GOAL: Your task is to transcribe all of the records exactly and leave out the pictures.
***
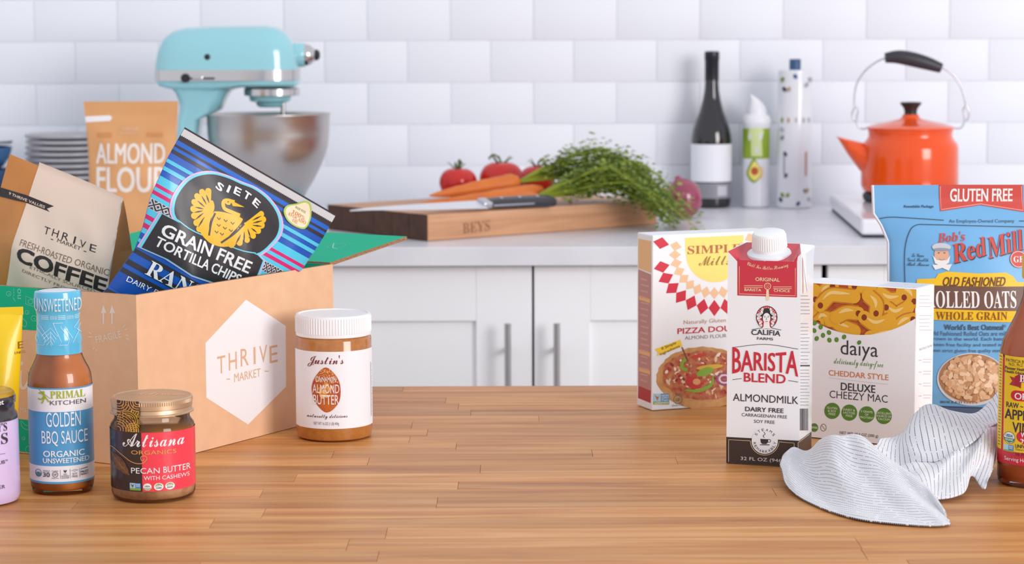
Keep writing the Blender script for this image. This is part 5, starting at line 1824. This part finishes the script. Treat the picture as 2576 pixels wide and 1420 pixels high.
def spray():
    t = thing('avocado_oil_spray', 'white avocado oil spray can with green band and swirl-tipped cap', 'spray can', (.4635, 4.2200, CNT + .0005), rad(-6.3))
    obj('can', lathe([(0, 0), (.0235, 0), (.0265, .003), (.0265, .006), (.0252, .010), (.0252, .150), (.0262, .153), (.0245, .156), (0, .156)], 48), mat('can_white', '#e3e5ed', .3), t, smooth=40)
    obj('cap_base', lathe([(.0252, .1545), (.0272, .157), (.0272, .166), (.0240, .1725), (.0215, .175)], 48), mat('spray_cap', '#edeef4', .4), t, smooth=40)
    rings = []
    for s_, r_, dx in ((0, .0185, 0), (.2, .0183, .0008), (.4, .0160, .0004), (.6, .0120, -.0016), (.75, .0082, -.0042), (.88, .0045, -.0078), (1, .0008, -.0118)):
        rings.append([(dx + r_ * math.cos(2 * PI * i / 32), r_ * math.sin(2 * PI * i / 32), .174 + s_ * .040) for i in range(32)])
    obj('cap_swirl', loft(rings), mat('spray_cap'), t, smooth=60)
    band(.0252, .0930, .1495, mat('spray_green', '#8fab2b', .4), t, 'green_band', -180, 180, lift=.0003)
    A = lambda x, y: ((x - 1902) * .000755, .1503 - (y - 322 - 3) * .000754)
    S = Sheet(t, on_cylinder(.0252), A, du=.003, lift=.0006)
    LG = ink('#cfdfa0')
    S.poly([(1885, 324), (1917, 324), (1921, 335), (1915, 352), (1918, 395), (1890, 395), (1889, 352), (1883, 336)], LG, 0, 'printed_panel')
    for x, y, w, h in ((1886, 346, 7, 20), (1913, 345, 9, 20), (1904, 379, 10, 16)):
        S.oval(x, y, w / 2, h / 2, ink('#dcdce0'), 1, 'printed_letter')
    pear = lambda cx, cy, k: [tuple(p) for p in catmull([(cx, cy - 30 * k), (cx + 9 * k, cy - 18 * k), (cx + 17 * k, cy + 8 * k), (cx, cy + 28 * k), (cx - 17 * k, cy + 8 * k), (cx - 9 * k, cy - 18 * k)], 5, True)]
    S.poly(pear(1897, 432, 1.05), ink('#7f9f30'), 1, 'printed_avocado')
    S.poly(pear(1899, 432, .85), ink('#f3e27a'), 2, 'printed_avocado')
    S.oval(1899, 432, 9, 10, ink('#c25a32'), 3, 'printed_stone')
    S.oval(1913, 436, 8, 17, ink('#ecc9a4'), 0, 'printed_avocado')
    S.done()


spray()


def tin():
    t = thing('olive_oil_tin', 'tall white bottle printed with blue and green olives and blue cap', 'bottle', (.5335, 4.2031, CNT + .0005), rad(-7.2))
    obj('bottle_body', lathe([(0, 0), (.031, 0), (.0330, .002), (.0332, .006), (.0318, .255), (.0312, .2585), (.029, .2597), (0, .2597)], 56), mat('tin_white', '#e6e8ef', .22, coat=.3), t, smooth=40)
    obj('cap', lathe([(.0108, .2595), (.0108, .278), (.0100, .2798), (0, .28)], 32), mat('tin_cap', '#35557d', .35), t, smooth=40)
    A = lambda x, y: ((x - 1998) * .000751, .2592 - (y - 177) * .000752)
    S = Sheet(t, on_cylinder(.0330), A, du=.004, lift=.0004)
    for i, (x, y, c) in enumerate(((1999, 192, '#2d5f8f'), (1967, 200, '#7d9435'), (1972, 224, '#26304e'), (1983, 224, '#b9a08c'), (2036, 200, '#a9a7b0'), (2027, 213, '#a9a7b0'), (1976, 385, '#4a4f66'), (1978, 439, '#5d6178'),
                                   (1970, 488, '#7d9435'), (1983, 488, '#8a9a4a'), (1966, 500, '#2c3452'), (2009, 509, '#2d4f7d'), (2026, 478, '#7a7c8e'), (2031, 477, '#b0a06a'), (2036, 500, '#a8a098'), (1968, 345, '#8a8da0'), (1967, 325, '#b5b5c0'))):
        S.oval(x, y, 4.5, 6.5, ink(c), 0, 'printed_olive', 14, .5 if i % 2 else -.5)
    for x, y, c in ((1967, 301, '#7d9a35'), (1983, 301, '#c29a6a'), (2002, 300, '#b9bac4'), (2021, 301, '#aeb0bb'), (2034, 301, '#b9bac4')):
        S.rect(x - 2.5, y - 6, x + 2.5, y + 6, ink(c), 0, 'printed_letter')
    S.rect(1972, 388, 1975, 436, ink('#9a9ba8'), 0, 'printed_rule')
    S.rect(2025, 380, 2030, 440, ink('#c69b86'), 0, 'printed_rule')
    S.done()


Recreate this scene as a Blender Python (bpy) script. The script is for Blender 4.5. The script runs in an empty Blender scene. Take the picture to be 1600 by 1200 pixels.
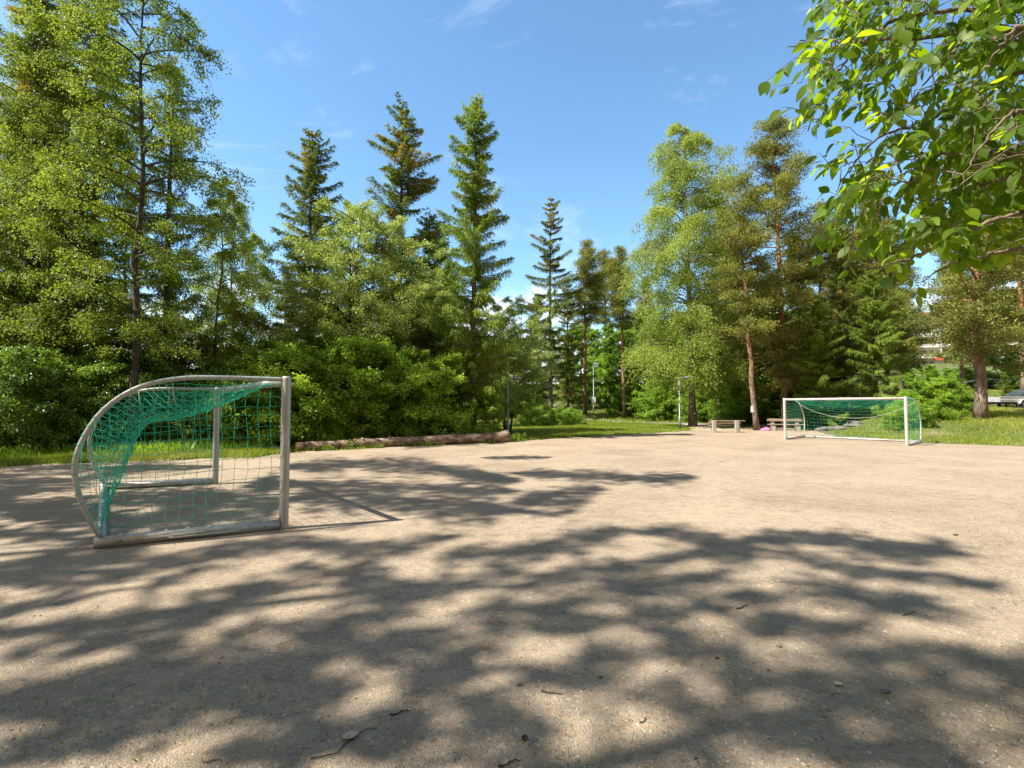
***
IN RESPONSE:
Keep writing the Blender script for this image. This is part 5, starting at line 1824. This part finishes the script. Treat the picture as 2576 pixels wide and 1420 pixels high.
def spray():
    t = thing('avocado_oil_spray', 'white avocado oil spray can with green band and swirl-tipped cap', 'spray can', (.4635, 4.2200, CNT + .0005), rad(-6.3))
    obj('can', lathe([(0, 0), (.0235, 0), (.0265, .003), (.0265, .006), (.0252, .010), (.0252, .150), (.0262, .153), (.0245, .156), (0, .156)], 48), mat('can_white', '#e3e5ed', .3), t, smooth=40)
    obj('cap_base', lathe([(.0252, .1545), (.0272, .157), (.0272, .166), (.0240, .1725), (.0215, .175)], 48), mat('spray_cap', '#edeef4', .4), t, smooth=40)
    rings = []
    for s_, r_, dx in ((0, .0185, 0), (.2, .0183, .0008), (.4, .0160, .0004), (.6, .0120, -.0016), (.75, .0082, -.0042), (.88, .0045, -.0078), (1, .0008, -.0118)):
        rings.append([(dx + r_ * math.cos(2 * PI * i / 32), r_ * math.sin(2 * PI * i / 32), .174 + s_ * .040) for i in range(32)])
    obj('cap_swirl', loft(rings), mat('spray_cap'), t, smooth=60)
    band(.0252, .0930, .1495, mat('spray_green', '#8fab2b', .4), t, 'green_band', -180, 180, lift=.0003)
    A = lambda x, y: ((x - 1902) * .000755, .1503 - (y - 322 - 3) * .000754)
    S = Sheet(t, on_cylinder(.0252), A, du=.003, lift=.0006)
    LG = ink('#cfdfa0')
    S.poly([(1885, 324), (1917, 324), (1921, 335), (1915, 352), (1918, 395), (1890, 395), (1889, 352), (1883, 336)], LG, 0, 'printed_panel')
    for x, y, w, h in ((1886, 346, 7, 20), (1913, 345, 9, 20), (1904, 379, 10, 16)):
        S.oval(x, y, w / 2, h / 2, ink('#dcdce0'), 1, 'printed_letter')
    pear = lambda cx, cy, k: [tuple(p) for p in catmull([(cx, cy - 30 * k), (cx + 9 * k, cy - 18 * k), (cx + 17 * k, cy + 8 * k), (cx, cy + 28 * k), (cx - 17 * k, cy + 8 * k), (cx - 9 * k, cy - 18 * k)], 5, True)]
    S.poly(pear(1897, 432, 1.05), ink('#7f9f30'), 1, 'printed_avocado')
    S.poly(pear(1899, 432, .85), ink('#f3e27a'), 2, 'printed_avocado')
    S.oval(1899, 432, 9, 10, ink('#c25a32'), 3, 'printed_stone')
    S.oval(1913, 436, 8, 17, ink('#ecc9a4'), 0, 'printed_avocado')
    S.done()


spray()


def tin():
    t = thing('olive_oil_tin', 'tall white bottle printed with blue and green olives and blue cap', 'bottle', (.5335, 4.2031, CNT + .0005), rad(-7.2))
    obj('bottle_body', lathe([(0, 0), (.031, 0), (.0330, .002), (.0332, .006), (.0318, .255), (.0312, .2585), (.029, .2597), (0, .2597)], 56), mat('tin_white', '#e6e8ef', .22, coat=.3), t, smooth=40)
    obj('cap', lathe([(.0108, .2595), (.0108, .278), (.0100, .2798), (0, .28)], 32), mat('tin_cap', '#35557d', .35), t, smooth=40)
    A = lambda x, y: ((x - 1998) * .000751, .2592 - (y - 177) * .000752)
    S = Sheet(t, on_cylinder(.0330), A, du=.004, lift=.0004)
    for i, (x, y, c) in enumerate(((1999, 192, '#2d5f8f'), (1967, 200, '#7d9435'), (1972, 224, '#26304e'), (1983, 224, '#b9a08c'), (2036, 200, '#a9a7b0'), (2027, 213, '#a9a7b0'), (1976, 385, '#4a4f66'), (1978, 439, '#5d6178'),
                                   (1970, 488, '#7d9435'), (1983, 488, '#8a9a4a'), (1966, 500, '#2c3452'), (2009, 509, '#2d4f7d'), (2026, 478, '#7a7c8e'), (2031, 477, '#b0a06a'), (2036, 500, '#a8a098'), (1968, 345, '#8a8da0'), (1967, 325, '#b5b5c0'))):
        S.oval(x, y, 4.5, 6.5, ink(c), 0, 'printed_olive', 14, .5 if i % 2 else -.5)
    for x, y, c in ((1967, 301, '#7d9a35'), (1983, 301, '#c29a6a'), (2002, 300, '#b9bac4'), (2021, 301, '#aeb0bb'), (2034, 301, '#b9bac4')):
        S.rect(x - 2.5, y - 6, x + 2.5, y + 6, ink(c), 0, 'printed_letter')
    S.rect(1972, 388, 1975, 436, ink('#9a9ba8'), 0, 'printed_rule')
    S.rect(2025, 380, 2030, 440, ink('#c69b86'), 0, 'printed_rule')
    S.done()


Recreate this scene as a Blender Python (bpy) script. The script is for Blender 4.5. The script runs in an empty Blender scene. Take the picture to be 1600 by 1200 pixels.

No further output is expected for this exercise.